In Guyana, there has been a consistent practice of firing persons when governments change, and Thomas said that in this particular context there is need to facilitate a solution to the problem and reviews may have to be made where possible. She opined that if laws and/or policies are not being adhered to, then measures would have to be put in place for strict adherence.

Thomas said what is needed is a society which values and respects persons in their respective professions and one which recognises a person’s integrity and merit. “People must have a sense of worth and value,” she said, while adding that if one’s services are to be terminated, it must be done in the proper manner, following acceptable and established procedures.

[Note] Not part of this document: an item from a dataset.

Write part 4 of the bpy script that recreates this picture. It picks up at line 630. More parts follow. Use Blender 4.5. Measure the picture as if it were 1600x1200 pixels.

Thomas said that leaders have to gravitate to the place where they realise that because people know their rights, they would not sit silently and allow them to be trampled upon. “They [people] will speak up,” she said.

“You do not fire your talent. You do a talent management assessment to see whether it has been rightly placed or may be better functional somewhere else.”

Thomas said GPI was founded in 2007 and has executed over 50 projects. She said she managed it for nine years before joining the sugar corporation’s employ in 2016.

With the current initiative, she said, it is hoped that the consultancy firm will be revived.

Persons who are interested in participating in the ‘Next Level Support Network’ are invited to contact Thomas at email address: iamguyana2020@yahoo.com.

At the end of the workday on October 9th, GuySuCo terminated Thomas’s employ with immediate effect. Confirming her termination to this newspaper later that evening, Thomas said that the corporation claimed it had lost all confidence in her and her ability to execute her duties.

However, Thomas said she believed that she was being penalised for a letter to the editor that was published in the Kaieteur News.

Thomas, who holds a Master of Jurisprudence in Rule of Law for Development and signed the letter as a Rule of Law Advisor/Advocate, said that when she penned the letter she was exercising what she learnt in her studies.

In the letter, she called the ongoing criminal investigation of the attempts to manipulate the results of the March 2nd polls unlawful and noted that she felt obligated to advocate on behalf of Deputy Chief Election Officer Roxanne Myers, who was being held in police custody at the time. Thomas, who said she knew Myers for 23 years and the two are sisters in Christ, urged that Myers be released.

She said she was at work on October 9, with no indication that she was going to be fired, when just before the end of the workday, she was called to a meeting with the Human Resources Manager and informed that her services were being terminated with immediate effect.

Thomas said when she questioned the rationale behind the decision, she was informed that the company had lost confidence in her abilities.